Wednesday, 20 December 2023

Saltburn

 


The film has divided audiences, one side disgusted, the other mesmerised but also, quite disgusted. Inspired by and somewhat a homage to Brideshead Revisited, The Talented Mr Ripley and with a smattering of Kind Hearts and Coronets, Emerald Fennell’s second feature goes further than you’d think and finally twists the knife in your side, but you can’t help but be entertained.

 

With explicit visceral sex scenes and gag inducing moments involving bathtub water and rain drenched grave, the characters that accompany these memorable parts are just as fascinating. Following Oliver, as he attends Oxford, a lonely outsider, who strikes up an unlikely friendship with the popular wealthy upper-class Felix. After becoming such good friends, and feeling sorry for him, Felix invites Oliver to stay with him and his family over the summer at his manor house, Saltburn. Oliver, desperate to stay close to Felix and be part of this life, manipulate his way through each family member until his own secrets are revealed and he makes some drastic choices.

 

If Promising Young Woman was retribution, Saltburn is obsession and entitlement. The Catton family are in privileged positions and on several occasions express the fact they feel entitled to have things their way. They want for nothing, except maybe cousin Farleigh, who is in a precarious situation. Oliver feels entitled to the same lifestyle he has partaken in through his friendship with Felix. After having a taste of this privileged existence, he believes he is entitled to take it from those around him. The argument that the film tried to make us sympathise with the upper-class characters as they come across as kind, welcoming and overall, the ‘nicer’ people is just a thin veil of what lurks beneath. Each member of the family has an underlining mean streak that appears at some point. As much of their dialogue, particularly Elspeth, comes across as absurd and comical. Making this film about class and class alone rather ruins the overarching point of the story. This isn’t about the Catton family; this is Oliver’s story and how he decides what he will become.

 

Oliver is indeed the interloper and rarely seems like a genuinely good person. From the start he pretends to be from a poor background with a difficult home life and upbringing but when it is revealed that he is from a relatively average middle class home, it reveals that Oliver is far more twisted. His lies know no end.
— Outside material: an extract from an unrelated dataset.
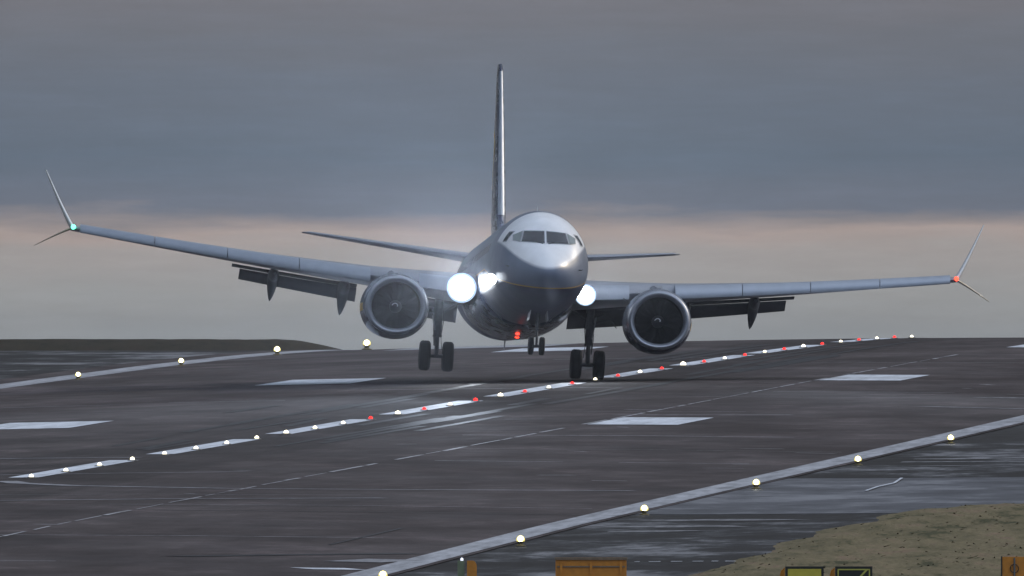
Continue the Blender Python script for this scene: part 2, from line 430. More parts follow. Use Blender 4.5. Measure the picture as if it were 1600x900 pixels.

The film begins with him insisting he wasn’t in love Felix and as the film goes on, we start to question is Oliver has told a single truth throughout and whether his opening statement was also a lie. In some ways, Oliver is an unreliable narrator who doesn’t narrate. It is his story but we don’t know how he really feels or thinks, just that he craves Felix, his family, Saltburn, his obsession grows as he starts understand himself what he really wants.